### Task to carry out
Only the lines from the start of the entries through the line with "obj('worktop', wt, 'lacquer', ct)" are wanted; please output them exactly.

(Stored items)
━━━━━━━━
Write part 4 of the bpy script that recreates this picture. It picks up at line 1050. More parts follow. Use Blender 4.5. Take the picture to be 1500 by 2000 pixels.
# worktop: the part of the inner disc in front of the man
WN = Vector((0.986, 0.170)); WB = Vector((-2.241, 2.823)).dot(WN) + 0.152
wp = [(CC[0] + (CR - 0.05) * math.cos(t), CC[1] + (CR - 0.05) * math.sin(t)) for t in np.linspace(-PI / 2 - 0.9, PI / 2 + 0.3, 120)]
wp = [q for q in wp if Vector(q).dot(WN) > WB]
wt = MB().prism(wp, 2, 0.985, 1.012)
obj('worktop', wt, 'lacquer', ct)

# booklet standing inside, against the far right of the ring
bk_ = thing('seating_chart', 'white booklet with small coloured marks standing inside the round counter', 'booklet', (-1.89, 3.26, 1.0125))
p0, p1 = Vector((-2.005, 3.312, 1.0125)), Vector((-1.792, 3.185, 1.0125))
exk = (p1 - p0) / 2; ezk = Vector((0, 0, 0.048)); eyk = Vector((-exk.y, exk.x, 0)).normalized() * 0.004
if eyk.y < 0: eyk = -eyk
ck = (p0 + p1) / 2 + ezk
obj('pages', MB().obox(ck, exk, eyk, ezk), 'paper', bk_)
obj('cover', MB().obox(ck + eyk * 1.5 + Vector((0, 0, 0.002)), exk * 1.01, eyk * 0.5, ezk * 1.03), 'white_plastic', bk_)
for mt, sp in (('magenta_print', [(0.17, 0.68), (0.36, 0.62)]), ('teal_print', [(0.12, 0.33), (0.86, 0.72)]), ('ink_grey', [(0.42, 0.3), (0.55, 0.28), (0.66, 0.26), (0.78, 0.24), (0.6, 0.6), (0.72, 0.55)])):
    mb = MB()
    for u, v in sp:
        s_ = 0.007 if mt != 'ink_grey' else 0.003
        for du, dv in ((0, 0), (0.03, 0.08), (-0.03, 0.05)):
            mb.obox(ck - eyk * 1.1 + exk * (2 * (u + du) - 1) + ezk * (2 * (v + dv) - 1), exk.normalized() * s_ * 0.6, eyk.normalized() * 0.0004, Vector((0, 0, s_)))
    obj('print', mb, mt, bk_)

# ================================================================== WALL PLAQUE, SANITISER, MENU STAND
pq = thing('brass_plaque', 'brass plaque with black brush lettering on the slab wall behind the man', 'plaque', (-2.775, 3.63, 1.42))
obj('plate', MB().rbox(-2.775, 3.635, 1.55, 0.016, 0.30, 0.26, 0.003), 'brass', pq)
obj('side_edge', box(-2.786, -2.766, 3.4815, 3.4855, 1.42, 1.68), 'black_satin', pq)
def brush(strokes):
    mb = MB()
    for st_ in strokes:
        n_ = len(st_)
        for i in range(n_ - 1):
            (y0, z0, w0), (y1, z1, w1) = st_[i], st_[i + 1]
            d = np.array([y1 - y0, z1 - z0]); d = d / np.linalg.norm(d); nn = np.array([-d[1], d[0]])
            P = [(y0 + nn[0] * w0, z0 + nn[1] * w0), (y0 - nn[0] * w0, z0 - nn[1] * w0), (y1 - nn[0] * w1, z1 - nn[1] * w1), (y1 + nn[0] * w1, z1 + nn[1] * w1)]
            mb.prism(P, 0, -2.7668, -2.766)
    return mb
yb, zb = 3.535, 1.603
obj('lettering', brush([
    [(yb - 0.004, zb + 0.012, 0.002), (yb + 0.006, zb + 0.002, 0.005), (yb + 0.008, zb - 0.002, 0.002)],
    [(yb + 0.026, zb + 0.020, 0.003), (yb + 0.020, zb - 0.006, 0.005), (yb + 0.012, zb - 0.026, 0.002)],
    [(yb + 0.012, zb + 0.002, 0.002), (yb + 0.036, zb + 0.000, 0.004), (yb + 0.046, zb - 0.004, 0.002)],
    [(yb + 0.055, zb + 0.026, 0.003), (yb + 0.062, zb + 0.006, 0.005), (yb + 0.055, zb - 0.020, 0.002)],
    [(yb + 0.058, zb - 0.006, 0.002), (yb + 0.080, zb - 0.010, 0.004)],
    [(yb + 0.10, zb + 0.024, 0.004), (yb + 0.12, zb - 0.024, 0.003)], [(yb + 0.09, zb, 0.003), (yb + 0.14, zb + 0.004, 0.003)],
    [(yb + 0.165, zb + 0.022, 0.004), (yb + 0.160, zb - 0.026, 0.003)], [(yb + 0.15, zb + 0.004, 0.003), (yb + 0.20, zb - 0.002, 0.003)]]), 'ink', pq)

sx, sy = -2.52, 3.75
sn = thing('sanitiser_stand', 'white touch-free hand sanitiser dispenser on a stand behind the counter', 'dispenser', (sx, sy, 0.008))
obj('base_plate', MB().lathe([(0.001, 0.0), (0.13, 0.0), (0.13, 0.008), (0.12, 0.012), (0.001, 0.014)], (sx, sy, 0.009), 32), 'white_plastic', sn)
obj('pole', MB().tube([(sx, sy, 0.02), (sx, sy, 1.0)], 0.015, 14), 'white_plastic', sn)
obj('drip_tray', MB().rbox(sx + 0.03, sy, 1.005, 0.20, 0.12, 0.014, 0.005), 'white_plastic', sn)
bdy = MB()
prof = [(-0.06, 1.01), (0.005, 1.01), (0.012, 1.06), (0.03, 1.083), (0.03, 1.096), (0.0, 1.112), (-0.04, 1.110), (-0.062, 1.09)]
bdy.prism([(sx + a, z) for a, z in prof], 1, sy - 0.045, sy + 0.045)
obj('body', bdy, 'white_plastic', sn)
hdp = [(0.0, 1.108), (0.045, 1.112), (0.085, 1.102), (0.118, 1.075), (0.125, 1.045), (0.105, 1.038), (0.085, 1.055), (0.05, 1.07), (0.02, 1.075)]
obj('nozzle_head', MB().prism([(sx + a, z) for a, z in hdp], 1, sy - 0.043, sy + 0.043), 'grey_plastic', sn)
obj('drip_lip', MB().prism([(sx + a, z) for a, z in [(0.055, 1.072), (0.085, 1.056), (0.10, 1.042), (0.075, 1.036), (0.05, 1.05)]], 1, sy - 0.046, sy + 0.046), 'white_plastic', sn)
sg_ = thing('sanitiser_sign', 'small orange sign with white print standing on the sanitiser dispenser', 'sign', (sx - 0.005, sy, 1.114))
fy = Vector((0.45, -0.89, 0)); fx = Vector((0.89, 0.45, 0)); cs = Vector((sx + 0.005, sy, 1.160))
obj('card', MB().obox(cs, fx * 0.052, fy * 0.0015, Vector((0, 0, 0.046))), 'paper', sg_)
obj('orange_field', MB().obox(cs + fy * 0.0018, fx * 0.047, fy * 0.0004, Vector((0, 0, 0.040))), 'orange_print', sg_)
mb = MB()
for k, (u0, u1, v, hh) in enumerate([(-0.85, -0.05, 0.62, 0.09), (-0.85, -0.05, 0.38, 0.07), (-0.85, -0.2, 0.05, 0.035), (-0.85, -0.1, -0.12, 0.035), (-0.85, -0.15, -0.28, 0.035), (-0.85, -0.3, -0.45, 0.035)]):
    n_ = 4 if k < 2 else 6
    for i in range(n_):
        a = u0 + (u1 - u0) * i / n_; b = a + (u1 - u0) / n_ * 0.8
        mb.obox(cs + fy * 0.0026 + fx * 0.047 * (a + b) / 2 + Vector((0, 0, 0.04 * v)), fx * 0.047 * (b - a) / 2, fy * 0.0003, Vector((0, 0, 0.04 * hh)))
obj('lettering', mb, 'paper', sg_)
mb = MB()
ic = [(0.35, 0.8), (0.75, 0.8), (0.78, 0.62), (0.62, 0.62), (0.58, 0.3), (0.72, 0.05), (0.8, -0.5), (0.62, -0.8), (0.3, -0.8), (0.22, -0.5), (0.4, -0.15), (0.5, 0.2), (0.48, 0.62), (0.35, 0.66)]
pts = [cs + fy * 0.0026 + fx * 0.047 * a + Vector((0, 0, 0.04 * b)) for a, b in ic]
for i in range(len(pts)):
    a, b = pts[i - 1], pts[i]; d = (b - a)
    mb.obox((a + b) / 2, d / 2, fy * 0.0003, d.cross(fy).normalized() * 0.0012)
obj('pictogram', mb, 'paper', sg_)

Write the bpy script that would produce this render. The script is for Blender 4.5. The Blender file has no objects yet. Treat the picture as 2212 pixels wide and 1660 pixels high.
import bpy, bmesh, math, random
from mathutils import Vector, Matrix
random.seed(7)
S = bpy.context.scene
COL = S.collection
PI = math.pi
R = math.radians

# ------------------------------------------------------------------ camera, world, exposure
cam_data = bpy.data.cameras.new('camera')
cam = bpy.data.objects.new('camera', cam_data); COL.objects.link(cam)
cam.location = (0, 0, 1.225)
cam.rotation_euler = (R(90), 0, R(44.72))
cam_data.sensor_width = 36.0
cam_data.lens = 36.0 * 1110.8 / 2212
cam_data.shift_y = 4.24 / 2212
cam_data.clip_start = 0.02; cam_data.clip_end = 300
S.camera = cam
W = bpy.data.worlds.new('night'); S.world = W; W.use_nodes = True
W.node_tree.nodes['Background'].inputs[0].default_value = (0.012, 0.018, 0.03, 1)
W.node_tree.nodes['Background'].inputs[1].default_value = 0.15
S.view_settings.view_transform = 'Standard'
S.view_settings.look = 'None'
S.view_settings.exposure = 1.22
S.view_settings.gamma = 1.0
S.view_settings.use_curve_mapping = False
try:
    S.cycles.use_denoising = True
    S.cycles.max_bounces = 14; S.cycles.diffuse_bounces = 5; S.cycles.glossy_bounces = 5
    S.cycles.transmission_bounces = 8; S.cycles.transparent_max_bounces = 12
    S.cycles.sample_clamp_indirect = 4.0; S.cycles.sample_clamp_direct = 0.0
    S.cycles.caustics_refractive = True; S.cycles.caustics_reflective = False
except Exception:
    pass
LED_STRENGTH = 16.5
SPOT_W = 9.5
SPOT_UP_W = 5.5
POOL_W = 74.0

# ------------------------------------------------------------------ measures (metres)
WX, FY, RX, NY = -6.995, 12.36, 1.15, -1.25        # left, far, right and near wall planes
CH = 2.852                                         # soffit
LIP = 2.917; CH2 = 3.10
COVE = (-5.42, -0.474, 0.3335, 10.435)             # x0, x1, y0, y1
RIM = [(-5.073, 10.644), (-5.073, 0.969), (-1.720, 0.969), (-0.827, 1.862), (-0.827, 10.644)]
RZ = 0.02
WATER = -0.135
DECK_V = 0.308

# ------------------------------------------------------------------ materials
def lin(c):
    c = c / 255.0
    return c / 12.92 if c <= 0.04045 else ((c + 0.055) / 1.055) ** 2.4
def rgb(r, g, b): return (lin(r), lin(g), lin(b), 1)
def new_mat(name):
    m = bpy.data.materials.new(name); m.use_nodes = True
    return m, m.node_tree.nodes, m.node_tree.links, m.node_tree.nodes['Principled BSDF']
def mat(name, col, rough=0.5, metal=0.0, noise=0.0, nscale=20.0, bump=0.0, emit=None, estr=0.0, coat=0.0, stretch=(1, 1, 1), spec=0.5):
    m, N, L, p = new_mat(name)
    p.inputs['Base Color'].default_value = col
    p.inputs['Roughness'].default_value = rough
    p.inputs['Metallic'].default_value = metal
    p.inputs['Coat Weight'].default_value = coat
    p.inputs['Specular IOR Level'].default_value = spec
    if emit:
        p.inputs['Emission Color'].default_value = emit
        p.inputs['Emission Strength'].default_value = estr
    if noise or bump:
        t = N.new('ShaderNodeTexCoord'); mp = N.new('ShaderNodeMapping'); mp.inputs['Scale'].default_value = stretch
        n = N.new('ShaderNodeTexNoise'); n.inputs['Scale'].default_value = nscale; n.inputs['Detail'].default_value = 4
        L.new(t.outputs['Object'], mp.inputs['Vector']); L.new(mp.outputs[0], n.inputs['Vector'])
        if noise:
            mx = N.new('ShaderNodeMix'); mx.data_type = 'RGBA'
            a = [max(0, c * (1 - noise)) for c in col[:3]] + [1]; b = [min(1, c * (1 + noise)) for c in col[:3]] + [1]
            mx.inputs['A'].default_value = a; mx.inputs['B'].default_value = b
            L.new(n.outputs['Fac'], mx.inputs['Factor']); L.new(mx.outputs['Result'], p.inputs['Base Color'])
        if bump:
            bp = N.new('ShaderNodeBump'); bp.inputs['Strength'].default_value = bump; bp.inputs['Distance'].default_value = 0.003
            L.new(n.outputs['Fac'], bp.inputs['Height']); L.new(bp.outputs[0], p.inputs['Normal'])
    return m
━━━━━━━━
### Result of the task
Write part 4 of the bpy script that recreates this picture. It picks up at line 1050. More parts follow. Use Blender 4.5. Take the picture to be 1500 by 2000 pixels.
# worktop: the part of the inner disc in front of the man
WN = Vector((0.986, 0.170)); WB = Vector((-2.241, 2.823)).dot(WN) + 0.152
wp = [(CC[0] + (CR - 0.05) * math.cos(t), CC[1] + (CR - 0.05) * math.sin(t)) for t in np.linspace(-PI / 2 - 0.9, PI / 2 + 0.3, 120)]
wp = [q for q in wp if Vector(q).dot(WN) > WB]
wt = MB().prism(wp, 2, 0.985, 1.012)
obj('worktop', wt, 'lacquer', ct)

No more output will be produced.